In a sane society, all of these would be considered major crimes. In Canada, the current regime hopes they will be grounds for their re-election.
I have no illusions about elections as a solution to the enormous problems we face. I know that once in power, none of the parties on offer will go nearly as far as I think they should to address these vital issues honestly, fairly, and adequately. But:
By now we know from bitter experience that if the Harper regime can fool enough Canadians into voting for it in October, the disasters will only deepen and multiply.
The current regime in Ottawa acts on the premise that the less we citizens know, the easier we are to manage. They don’t need objective evidence to make policy with impact on every aspect of life, only guile and brute force.

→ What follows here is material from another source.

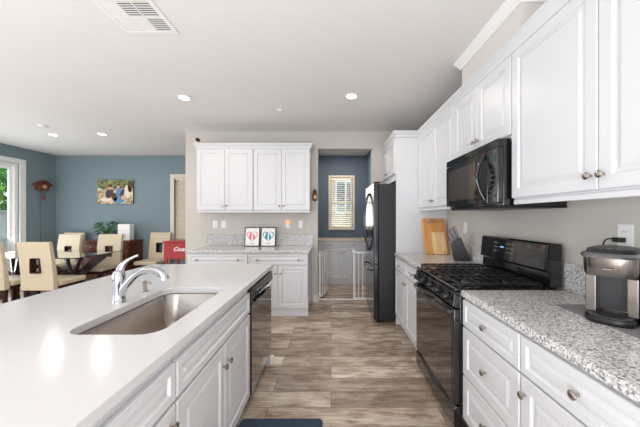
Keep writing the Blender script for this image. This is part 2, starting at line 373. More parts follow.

The resulting assault on the public right to know, here and internationally, takes many devious forms, detailed here.
Scientists for the Right to Know arises in direct response to this ominous assault. “Please join us,” they invite, “in the fight to maintain Canada as a country in which policies are based on scientific knowledge, not uninformed ideology.”
The new SRK blog is here. Full disclosure: Recently they published a piece by me, Questions need to be asked. In any case, judging by the several posts they’ve put up so far, this looks to be a valuable voice – collection of voices – in defence of knowledge and democracy.